Porque se puede aceptar la frustración de no tener derecho a la eternidad. A fin de cuentas la contingencia de la existencia, la levedad de nuestro ser, es una realidad pesada pero no tan insoportable como pensaba Kundera. Lo que es inaceptable e insoportable es que exista una posibilidad de alcanzar la eternidad, y además que esa posibilidad pase a través de lo más cercano, de lo cotidiano. Sería tolerable una eternidad a precio de grandes esfuerzos y trabajos. Sería soportable alcanzar la divinidad tras doce pesados y heroicos trabajos. Se podría soportar la frustración de no alcanzarla, porque sabríamos que, al menos en teoría, la eternidad estaría al alcance de la grandeza humana, y aunque yo no pudiera alcanzarla sé que alguno de mi estirpe lo hará.... Es como ascender el Everest: jamás lo haré, pero los hijos de los hombres doblegarán incluso la altura de esa montaña.
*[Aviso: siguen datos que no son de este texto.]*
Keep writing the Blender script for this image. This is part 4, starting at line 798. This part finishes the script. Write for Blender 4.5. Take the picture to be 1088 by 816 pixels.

Lo que es insoportable es que la eternidad se haga carne y se haga cercana. Que la posibildiad de superar el límite de mi contingencia, la mediocridad de mi ser creatura, la pequeñez a veces mezquina de mi existencia, esta posibilidad de salvar lo que soy, se haga cercana, adquiera un rostro concreto y vecino - hostil o amigo, qué más da - y me provoque a abrazar y alcanzar mi propia eternidad.

Podría aceptar una salvación improbable y remota, pero me destroza una salvación posible y cercana.

Este es el juicio. Esta es la salvación o la no salvación. Esto es levantarse de la muerte para aceptar al Hijo como camino de eternidad, y a su cuerpo como tarea de eternidad, o bien levantarse de la muerte para seguir caminando muerto.